The People of the State of New York, Respondent,
v
Antonio Benoit, Appellant. The People of the State of New York, Respondent, v Lee Wilkinson, Appellant.

—[*1] Susanna DeLaPava, New York, for Antonio Benoit, appellant.

James E. Neuman, New York, for Lee Wilkinson, appellant.

Robert M. Morgenthau, District Attorney, New York (Patricia Curran of counsel), for respondent.

Judgments, Supreme Court, New York County (Budd G. Goodman, J.), rendered December 12, 2005, convicting defendants, after a jury trial, of robbery in the second degree, and sentencing defendant Benoit to a term of 6½ years, and sentencing defendant Wilkinson to a term of four years, unanimously affirmed.

The verdict as to each defendant was based on legally sufficient evidence and was not against the weight of the evidence (see People v Bleakley, 69 NY2d 490 [1987]). Defendants' acquittal of robbery in the first degree does not warrant a different conclusion (see People v Rayam, 94 NY2d 557 [2000]). There is no basis for disturbing the jury's determinations concerning identification and credibility. The evidence established that defendants acted in concert in shoplifting merchandise, and that as they left the store with the stolen goods, Benoit brandished an object and threatened a store security guard, thereby escalating the crime to a robbery (see People v Sweeper, 281 AD2d 300 [2001], lv denied 96 NY2d 868 [2001]). Furthermore, the evidence supports the conclusion that both defendants aided each other in the forcible retention of the property (see Penal Law §§ 20.00, 160.10 [1]).

The court properly denied defendant Wilkinson's motion to suppress identification testimony. The record supports the court's finding that the lineup was not unduly suggestive. The police took effective measures to minimize any differences in appearances between Wilkinson and the lineup fillers, and Wilkinson was not singled out for identification (see People [*2]v Chipp, 75 NY2d 327, 336 [1990], cert denied 498 US 833 [1990]).

Both defendants' ineffective assistance of counsel claims are unreviewable on direct appeal because they involve matters outside the record concerning matters of trial strategy (see People v Rivera, 71 NY2d 705, 709 [1988]; People v Love, 57 NY2d 998 [1982]). On the existing record, to the extent it permits review, we find that both Wilkinson and Benoit received effective assistance of counsel under the state and federal standards (see People v Benevento, 91 NY2d 708, 713-714 [1998]; see also Strickland v Washington, 466 US 668 [1984]). With respect to each defendant, the actions of counsel challenged on appeal constituted reasonable strategic decisions that did not prejudice their respective clients.
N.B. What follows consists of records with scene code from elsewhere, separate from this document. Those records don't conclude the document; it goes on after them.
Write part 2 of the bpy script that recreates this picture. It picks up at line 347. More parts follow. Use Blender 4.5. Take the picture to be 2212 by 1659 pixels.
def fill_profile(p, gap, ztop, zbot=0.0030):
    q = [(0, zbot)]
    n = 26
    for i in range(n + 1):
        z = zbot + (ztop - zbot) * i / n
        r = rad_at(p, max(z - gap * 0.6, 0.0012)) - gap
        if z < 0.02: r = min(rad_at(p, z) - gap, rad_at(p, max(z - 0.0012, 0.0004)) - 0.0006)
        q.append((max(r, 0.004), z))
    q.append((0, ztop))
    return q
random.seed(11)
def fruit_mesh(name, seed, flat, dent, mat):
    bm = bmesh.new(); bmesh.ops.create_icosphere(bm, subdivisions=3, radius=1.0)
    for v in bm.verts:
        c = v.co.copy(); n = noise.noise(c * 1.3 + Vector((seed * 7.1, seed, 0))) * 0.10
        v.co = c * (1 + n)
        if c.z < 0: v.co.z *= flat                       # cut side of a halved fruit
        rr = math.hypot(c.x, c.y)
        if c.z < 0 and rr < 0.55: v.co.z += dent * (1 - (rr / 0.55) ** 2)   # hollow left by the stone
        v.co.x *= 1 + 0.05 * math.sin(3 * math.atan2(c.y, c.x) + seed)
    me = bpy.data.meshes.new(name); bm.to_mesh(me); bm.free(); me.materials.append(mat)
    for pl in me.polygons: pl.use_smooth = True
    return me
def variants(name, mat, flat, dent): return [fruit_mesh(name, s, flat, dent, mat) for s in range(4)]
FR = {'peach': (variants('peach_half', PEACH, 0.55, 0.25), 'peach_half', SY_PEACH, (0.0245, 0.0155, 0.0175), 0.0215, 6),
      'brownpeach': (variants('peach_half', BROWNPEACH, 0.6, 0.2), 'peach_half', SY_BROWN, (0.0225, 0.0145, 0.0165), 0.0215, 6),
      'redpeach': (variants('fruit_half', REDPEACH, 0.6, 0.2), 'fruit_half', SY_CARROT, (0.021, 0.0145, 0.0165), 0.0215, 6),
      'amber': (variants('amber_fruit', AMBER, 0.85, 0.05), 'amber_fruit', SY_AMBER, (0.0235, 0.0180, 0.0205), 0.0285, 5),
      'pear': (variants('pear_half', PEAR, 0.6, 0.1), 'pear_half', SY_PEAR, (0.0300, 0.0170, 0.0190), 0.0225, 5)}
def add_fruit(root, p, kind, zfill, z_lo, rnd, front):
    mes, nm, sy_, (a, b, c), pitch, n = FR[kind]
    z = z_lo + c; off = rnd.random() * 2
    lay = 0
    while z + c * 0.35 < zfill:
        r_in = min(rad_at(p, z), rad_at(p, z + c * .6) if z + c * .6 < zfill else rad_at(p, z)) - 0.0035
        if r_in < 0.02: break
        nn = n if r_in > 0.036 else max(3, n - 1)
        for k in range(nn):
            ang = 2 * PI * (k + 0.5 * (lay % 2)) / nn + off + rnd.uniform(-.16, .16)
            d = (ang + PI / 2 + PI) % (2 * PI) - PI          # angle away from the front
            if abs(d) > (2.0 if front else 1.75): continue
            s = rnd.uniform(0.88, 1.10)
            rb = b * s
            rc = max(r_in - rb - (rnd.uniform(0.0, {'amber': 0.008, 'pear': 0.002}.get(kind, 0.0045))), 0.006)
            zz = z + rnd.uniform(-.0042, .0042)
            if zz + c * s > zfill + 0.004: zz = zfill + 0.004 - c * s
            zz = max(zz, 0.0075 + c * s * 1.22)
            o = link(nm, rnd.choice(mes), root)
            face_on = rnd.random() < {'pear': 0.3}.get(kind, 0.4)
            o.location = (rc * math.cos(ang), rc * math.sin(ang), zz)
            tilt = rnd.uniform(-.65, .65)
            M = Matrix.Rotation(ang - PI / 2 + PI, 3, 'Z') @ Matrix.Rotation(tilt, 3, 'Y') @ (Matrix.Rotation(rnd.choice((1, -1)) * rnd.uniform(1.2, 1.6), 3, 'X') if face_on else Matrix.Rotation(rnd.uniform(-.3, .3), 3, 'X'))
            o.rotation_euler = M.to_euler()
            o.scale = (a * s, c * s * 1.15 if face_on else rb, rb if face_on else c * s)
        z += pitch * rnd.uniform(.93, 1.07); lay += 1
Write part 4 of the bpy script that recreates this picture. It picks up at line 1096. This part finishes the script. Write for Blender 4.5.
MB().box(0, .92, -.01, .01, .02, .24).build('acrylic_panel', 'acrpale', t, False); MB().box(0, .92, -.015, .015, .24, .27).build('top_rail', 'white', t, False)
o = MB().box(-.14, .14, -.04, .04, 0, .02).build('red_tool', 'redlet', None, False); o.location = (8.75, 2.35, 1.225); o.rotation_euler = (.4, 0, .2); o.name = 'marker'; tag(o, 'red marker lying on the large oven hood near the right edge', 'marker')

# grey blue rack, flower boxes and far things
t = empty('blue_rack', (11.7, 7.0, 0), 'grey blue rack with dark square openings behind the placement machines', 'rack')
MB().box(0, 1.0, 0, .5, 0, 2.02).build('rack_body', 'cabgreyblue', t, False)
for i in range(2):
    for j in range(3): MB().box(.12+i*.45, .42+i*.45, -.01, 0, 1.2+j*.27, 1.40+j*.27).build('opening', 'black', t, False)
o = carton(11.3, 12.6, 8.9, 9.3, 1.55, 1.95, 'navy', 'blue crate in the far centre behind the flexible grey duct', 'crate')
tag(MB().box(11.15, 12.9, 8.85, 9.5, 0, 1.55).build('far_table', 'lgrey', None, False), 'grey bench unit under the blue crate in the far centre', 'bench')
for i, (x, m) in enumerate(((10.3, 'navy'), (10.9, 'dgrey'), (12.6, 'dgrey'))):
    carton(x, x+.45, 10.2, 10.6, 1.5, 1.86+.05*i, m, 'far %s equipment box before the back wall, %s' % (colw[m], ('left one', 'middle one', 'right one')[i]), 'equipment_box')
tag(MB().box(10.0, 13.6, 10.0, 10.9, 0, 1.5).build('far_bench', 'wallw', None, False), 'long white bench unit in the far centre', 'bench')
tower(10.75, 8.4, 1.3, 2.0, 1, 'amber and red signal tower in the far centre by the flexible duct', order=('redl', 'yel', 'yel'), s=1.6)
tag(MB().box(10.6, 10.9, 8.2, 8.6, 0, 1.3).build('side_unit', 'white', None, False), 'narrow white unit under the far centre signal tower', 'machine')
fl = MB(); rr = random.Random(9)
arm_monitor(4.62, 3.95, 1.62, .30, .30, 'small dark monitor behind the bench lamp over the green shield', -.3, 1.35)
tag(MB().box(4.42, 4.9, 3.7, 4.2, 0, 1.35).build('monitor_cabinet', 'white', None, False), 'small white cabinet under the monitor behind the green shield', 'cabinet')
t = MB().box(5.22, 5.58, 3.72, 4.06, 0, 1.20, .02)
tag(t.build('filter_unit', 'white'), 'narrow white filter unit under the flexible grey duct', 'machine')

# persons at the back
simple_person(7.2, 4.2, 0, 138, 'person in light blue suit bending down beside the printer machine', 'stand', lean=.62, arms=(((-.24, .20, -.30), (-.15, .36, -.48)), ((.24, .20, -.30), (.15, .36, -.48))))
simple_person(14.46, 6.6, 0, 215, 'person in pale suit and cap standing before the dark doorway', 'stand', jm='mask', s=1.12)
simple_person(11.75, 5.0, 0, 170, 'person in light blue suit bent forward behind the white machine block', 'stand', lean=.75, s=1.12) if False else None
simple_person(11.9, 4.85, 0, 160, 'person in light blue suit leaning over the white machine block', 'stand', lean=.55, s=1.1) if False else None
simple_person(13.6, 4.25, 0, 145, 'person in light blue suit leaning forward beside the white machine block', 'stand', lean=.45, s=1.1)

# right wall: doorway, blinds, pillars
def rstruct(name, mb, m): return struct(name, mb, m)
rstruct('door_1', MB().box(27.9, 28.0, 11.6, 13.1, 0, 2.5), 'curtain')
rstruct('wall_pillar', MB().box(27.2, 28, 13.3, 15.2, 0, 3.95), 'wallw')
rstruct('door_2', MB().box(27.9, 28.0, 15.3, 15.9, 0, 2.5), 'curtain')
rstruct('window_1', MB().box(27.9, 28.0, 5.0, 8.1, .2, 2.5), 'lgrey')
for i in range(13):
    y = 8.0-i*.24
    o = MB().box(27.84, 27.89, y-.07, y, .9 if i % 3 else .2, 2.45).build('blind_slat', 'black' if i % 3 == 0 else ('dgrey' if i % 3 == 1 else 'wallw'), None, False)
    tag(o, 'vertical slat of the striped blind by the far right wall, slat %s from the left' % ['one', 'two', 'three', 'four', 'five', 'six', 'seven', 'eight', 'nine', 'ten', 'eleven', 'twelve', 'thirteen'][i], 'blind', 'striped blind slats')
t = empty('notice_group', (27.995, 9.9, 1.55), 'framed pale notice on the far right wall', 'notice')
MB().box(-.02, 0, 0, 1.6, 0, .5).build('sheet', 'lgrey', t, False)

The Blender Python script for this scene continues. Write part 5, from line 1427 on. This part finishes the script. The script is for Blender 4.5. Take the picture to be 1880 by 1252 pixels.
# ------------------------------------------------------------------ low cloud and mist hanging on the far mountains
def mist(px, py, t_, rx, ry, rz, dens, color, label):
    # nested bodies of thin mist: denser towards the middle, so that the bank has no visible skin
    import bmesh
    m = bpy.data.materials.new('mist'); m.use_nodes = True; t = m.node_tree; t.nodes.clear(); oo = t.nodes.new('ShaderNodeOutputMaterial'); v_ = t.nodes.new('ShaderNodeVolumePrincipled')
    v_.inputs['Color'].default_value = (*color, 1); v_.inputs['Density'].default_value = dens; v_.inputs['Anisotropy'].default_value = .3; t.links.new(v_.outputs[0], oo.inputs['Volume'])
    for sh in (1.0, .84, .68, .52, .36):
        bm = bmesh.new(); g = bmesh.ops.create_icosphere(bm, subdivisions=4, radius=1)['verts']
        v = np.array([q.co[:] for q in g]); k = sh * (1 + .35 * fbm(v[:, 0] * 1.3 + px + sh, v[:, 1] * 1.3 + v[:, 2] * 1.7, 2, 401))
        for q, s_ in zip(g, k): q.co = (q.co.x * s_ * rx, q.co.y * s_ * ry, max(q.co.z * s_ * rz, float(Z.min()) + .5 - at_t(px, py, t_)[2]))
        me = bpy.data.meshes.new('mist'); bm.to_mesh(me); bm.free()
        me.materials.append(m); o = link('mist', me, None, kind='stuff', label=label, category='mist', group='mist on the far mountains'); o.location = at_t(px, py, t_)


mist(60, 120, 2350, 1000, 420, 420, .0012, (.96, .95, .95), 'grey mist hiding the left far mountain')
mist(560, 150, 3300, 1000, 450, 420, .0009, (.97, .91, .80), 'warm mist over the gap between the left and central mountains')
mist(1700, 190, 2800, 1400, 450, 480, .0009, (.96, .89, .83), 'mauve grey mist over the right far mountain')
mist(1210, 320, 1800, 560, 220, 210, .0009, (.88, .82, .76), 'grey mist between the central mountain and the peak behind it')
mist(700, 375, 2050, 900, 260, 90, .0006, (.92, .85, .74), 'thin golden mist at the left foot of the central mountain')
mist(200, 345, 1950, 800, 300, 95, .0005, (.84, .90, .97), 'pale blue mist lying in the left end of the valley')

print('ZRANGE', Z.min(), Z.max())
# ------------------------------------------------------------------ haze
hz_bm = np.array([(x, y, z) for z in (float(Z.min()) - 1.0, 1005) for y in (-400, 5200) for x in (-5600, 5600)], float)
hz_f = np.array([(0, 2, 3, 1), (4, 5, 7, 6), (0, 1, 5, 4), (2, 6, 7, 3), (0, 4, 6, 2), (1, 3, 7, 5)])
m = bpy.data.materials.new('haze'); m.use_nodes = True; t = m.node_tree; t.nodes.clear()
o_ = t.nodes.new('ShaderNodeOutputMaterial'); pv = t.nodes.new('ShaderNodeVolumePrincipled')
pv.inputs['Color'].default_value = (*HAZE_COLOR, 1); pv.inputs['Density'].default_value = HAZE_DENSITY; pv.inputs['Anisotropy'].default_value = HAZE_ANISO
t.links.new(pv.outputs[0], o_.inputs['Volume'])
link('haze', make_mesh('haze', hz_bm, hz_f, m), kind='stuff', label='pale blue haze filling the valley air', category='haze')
Both defendants' challenges to the court's jury instructions and its responses to inquiries from the deliberating jury are unpreserved (see People v Whalen, 59 NY2d 273, 280 [1983]; People v Williams, 297 AD2d 565 [2002], lv denied 99 NY2d 566 [2002]), and we decline to review them in the interest of justice. Were we to review these claims, we would find no basis for reversal.

We perceive no basis for reducing Benoit's sentence. Concur—Tom, J.P., Mazzarelli, Friedman, Williams and Sweeny, JJ.